Nathan Brown, a senior associate in the Carnegie Endowment for Peace's Middle East Program, stands in the middle. Brown points out in a CNN column that most experts are predicting the situation will be "unchanged" once the rockets stop falling, and the political damage on both sides will be severe. And waiting for Hamas to simply "go away," he said, will not work. The Obama administration needs to "deal with the Israeli-Palestinian conflict that really exists, rather than to pretend there is still a 'peace process.'"

Peace talks on the big issues do appear to be dead in the water. Neither side, Brown pointed out in The New Republic, has a method for effectively dealing with the other. "Any hopes since then that Hamas would moderate have been squandered," he wrote. "Israeli leaders offers only glum, limited, and even cynical cooperation." The current problem, he wrote, "is beckoning for a new approach." A simple cease-fire will not be enough.
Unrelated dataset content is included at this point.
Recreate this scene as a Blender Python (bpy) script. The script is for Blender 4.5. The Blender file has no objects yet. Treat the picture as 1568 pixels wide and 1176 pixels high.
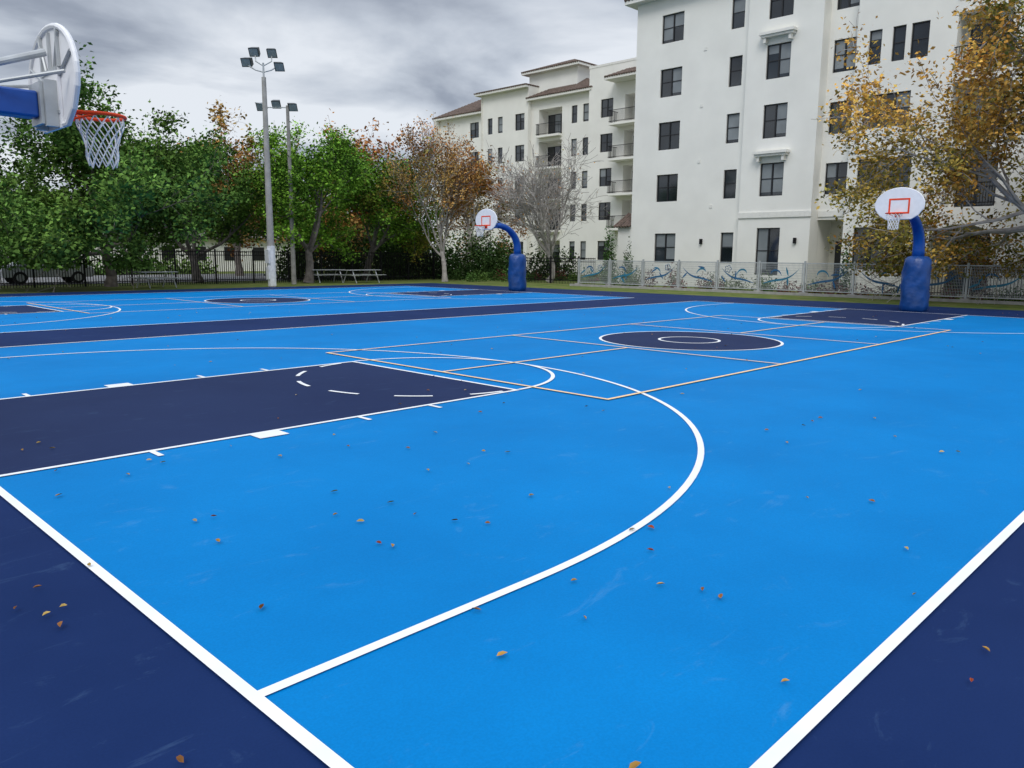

There's a third player in all this: Egypt and the Muslim Brotherhood. Despite its close ties to Hamas and an electorate eager for the government to break from former President Hosni Mubarak's Israel-tolerant policies, Egypt is nearly bankrupt and desperate for American economic help. The fear of alienating America necessitates working with Israel to ensure any cease-fires actually stick, Ehud Yaari writes in Foreign Affairs. In order to ensure any kind of lasting solution, Yaari said, the U.S. needs to make sure weapons and rockets don't continue to magically make their way through Egypt and end up in Hamas's hands. Either way it ends, Brown wrote on CNN, Egypt is likely to emerge looking embarrassed and powerless.

And where is the U.S.? On Israel's side, certainly, as Elliot Abrams of the Council on Foreign Relations wrote in The Weekly Standard, but "the coming year will be much tougher," and we will quickly see "whether there is a U.S. policy on Israeli-Palestinian issues beyond stopping the current violence."

Meanwhile, on the ground, 57 percent of Americans support the Israeli side of the current conflict, a CNN poll found, but with key demographic differences, CNN polling director Keating Holland pointed out.

"Only four in ten Democrats think the Israeli actions in Gaza are justified, compared to 74 percent of Republicans and 59 percent of independents," Holland said. "Support for Israel's military action is 13 points higher among men than among women, and 15 points higher among older Americans than among younger Americans."

Some Israelis themselves are protesting the airstrikes, and they oppose a threatened ground invasion. On Sunday in Tel Aviv, demonstrators called on people to "refuse the election war" and "refuse to die or kill in the name of political spin," Global Voices reported.